Monday, August 8, 2011

The Country and Western Adventure

The dark line above the trail is the C&W in the distance
While everybody calls it the Kettle Valley Railway, in fact the old railbed that we chose to ride this year is actually called the Columbia and Western Railway - hence the title "Country and Western".

Two years ago, my intrepid cycling partner Roy and I had made this trip starting from Rock Creek and aiming towards Castlegar.  The idea was first planted in my head on my inaugural KVR trip when we ran into a supported group of cyclists in Rock Creek and their leader told us that their tour had begun in Castlegar.  As well, when travelling on the Crowsnest through Christina Lake, one can see way up on the mountainside the huge blocks of cut stone that were stacked up like Lego blocks to help hold the railbed to the side of the mountain.  As Roy drove and my mind wandered, I began to imagine us way up there clinging to the edge of that steep incline, riding our bikes and exploring that remote trail.

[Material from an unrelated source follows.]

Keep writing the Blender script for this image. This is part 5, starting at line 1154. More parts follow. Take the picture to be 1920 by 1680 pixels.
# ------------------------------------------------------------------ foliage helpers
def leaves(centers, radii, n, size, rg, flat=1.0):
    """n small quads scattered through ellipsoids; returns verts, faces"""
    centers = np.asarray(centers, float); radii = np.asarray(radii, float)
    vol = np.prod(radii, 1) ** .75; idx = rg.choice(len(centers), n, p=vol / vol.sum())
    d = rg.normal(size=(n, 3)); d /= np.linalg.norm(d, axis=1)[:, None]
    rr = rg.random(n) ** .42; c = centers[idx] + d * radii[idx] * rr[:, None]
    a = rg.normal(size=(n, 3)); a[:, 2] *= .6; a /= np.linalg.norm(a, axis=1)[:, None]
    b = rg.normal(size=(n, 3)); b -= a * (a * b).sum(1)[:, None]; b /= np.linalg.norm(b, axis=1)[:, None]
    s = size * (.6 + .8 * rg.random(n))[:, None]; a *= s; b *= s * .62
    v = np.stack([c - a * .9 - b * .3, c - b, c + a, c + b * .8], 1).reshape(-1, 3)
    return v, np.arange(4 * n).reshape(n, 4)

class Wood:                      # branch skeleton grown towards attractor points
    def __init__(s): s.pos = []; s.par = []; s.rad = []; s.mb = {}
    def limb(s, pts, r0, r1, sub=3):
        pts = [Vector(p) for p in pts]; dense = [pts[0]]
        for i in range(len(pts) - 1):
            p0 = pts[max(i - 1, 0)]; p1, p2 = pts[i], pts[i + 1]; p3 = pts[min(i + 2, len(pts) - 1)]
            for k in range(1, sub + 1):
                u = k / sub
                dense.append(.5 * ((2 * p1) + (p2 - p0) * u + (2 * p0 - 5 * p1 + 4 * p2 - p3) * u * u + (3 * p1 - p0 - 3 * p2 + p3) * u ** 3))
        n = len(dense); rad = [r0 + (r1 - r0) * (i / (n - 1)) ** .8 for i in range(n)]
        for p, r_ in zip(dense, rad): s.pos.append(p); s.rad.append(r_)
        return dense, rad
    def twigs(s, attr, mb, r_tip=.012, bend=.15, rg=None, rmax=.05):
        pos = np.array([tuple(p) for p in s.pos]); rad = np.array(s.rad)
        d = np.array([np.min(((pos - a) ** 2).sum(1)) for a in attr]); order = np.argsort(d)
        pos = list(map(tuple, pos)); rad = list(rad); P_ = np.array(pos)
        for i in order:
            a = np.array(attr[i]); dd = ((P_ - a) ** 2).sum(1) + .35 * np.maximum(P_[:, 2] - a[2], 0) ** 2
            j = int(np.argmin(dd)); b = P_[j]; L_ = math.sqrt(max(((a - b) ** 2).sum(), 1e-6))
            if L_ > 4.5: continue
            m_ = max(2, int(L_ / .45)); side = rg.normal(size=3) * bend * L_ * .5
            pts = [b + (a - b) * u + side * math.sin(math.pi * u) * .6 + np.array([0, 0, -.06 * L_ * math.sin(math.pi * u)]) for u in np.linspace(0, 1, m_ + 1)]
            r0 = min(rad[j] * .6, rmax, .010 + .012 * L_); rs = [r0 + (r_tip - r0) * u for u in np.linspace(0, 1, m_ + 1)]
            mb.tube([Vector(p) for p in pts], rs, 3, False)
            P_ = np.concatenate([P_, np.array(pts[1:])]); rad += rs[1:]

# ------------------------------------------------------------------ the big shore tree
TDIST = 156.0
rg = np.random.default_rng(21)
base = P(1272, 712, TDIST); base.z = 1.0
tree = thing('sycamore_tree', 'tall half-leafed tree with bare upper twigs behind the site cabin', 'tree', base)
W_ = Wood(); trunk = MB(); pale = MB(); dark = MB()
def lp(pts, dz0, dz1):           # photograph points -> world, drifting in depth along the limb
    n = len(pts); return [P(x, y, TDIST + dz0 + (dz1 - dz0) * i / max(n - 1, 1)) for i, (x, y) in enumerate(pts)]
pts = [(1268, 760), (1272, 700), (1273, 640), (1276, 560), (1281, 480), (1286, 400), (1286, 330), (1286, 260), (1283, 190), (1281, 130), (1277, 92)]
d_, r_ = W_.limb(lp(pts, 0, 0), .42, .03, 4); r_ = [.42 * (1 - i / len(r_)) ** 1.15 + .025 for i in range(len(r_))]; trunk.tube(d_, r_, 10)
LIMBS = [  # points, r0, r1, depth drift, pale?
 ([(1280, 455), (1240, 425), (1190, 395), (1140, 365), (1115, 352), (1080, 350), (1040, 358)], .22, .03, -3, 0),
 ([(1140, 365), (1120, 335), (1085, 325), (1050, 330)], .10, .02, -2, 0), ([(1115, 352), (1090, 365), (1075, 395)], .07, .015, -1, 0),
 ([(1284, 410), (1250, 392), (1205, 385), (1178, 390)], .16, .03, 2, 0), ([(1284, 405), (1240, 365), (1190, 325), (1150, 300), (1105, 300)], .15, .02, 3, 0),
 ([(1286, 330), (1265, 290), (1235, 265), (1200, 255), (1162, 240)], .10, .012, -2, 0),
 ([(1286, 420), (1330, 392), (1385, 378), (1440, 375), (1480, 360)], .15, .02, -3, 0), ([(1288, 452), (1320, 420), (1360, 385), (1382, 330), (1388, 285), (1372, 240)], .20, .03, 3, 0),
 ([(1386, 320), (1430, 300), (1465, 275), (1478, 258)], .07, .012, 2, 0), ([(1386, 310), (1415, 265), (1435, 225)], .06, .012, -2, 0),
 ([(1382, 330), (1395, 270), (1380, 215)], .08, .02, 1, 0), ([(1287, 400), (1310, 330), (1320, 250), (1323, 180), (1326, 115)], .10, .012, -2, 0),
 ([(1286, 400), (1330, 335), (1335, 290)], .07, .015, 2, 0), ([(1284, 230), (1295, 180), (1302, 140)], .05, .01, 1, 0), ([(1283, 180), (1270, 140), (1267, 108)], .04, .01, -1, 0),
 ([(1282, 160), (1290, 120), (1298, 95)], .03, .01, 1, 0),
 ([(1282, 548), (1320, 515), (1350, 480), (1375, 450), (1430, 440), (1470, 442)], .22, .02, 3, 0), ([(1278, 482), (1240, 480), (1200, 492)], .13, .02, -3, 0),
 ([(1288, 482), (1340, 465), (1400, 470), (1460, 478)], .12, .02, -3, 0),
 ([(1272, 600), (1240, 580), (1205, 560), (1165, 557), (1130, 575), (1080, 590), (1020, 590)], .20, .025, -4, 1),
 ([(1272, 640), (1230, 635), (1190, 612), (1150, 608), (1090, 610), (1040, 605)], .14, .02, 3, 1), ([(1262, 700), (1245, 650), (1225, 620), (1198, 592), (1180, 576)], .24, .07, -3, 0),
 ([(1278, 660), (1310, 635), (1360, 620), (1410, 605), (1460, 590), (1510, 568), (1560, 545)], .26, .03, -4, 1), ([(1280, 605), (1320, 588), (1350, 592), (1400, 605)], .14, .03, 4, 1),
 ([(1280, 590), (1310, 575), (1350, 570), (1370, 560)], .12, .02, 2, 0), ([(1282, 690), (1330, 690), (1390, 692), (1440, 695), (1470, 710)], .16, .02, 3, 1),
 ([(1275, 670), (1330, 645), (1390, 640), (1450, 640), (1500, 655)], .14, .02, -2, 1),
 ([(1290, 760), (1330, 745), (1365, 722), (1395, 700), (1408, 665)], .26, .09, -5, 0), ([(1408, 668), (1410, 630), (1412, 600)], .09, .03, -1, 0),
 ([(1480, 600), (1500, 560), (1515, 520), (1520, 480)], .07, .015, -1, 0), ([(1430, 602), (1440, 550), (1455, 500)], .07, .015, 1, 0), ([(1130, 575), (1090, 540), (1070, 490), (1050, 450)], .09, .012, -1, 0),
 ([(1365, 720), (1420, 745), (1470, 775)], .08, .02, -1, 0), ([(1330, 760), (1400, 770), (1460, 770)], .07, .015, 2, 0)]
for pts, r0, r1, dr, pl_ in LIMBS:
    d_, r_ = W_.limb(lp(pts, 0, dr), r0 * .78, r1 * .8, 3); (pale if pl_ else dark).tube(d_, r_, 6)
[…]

My friend Perry was joining us this year and through some wise planning with our friend Terry T., we determined that the trip this year should start in Castlegar and make its way to Rock Creek and then return.  Three days out and three days back.  Why do all that extra driving and waste important saddle time?

Just like two years ago, it was raining when we pulled into Castlegar and we had some difficulty finding the campground since they don't advertise on the internet and we had to rely on our faulty memories from a couple of years back.  I mean we only stayed there overnight and it was dark when we drove in and early the next morning when we left.

We avoid the rain
The camp host rmembered Roy and since he is such a charmer, she suggested that we pitch our tents under one of the covered picnic shelters.  Since it was raining, all the other campers were in their tents bemoaning the fact that their holiday was being ruined while we excitedly set up our tents on the nice flat (and dry) concrete slab that makes up the floor of the shelter.

We were to find out a few days later that a group of four cyclists were climbing to the summit at Farron while we were nice and dry under the sturdy roof and that it was so cold and wet at the top that one of the group suffered hypothermia and had to be brought down to a lower elevation where it was warmer and dryer.  Their trip had to be altered significantly to accomodate their ill partner.

Once on our own way to the summit, we took pictures of Perry to mark the beginning of his first bicycle camping adventure.  We chose to photograph him at the only place on the KVR/C&W that you can actually see the rails of the old train route.  You get to ride between the rails for about 1/2 a kilometer and we have been told that the CPR may use that railbed again in the future.

What a couple of hams!
They say a picture is worth a thousand words so I guess Perry will be talking a lot to his family and friends about everything he experienced on the trip!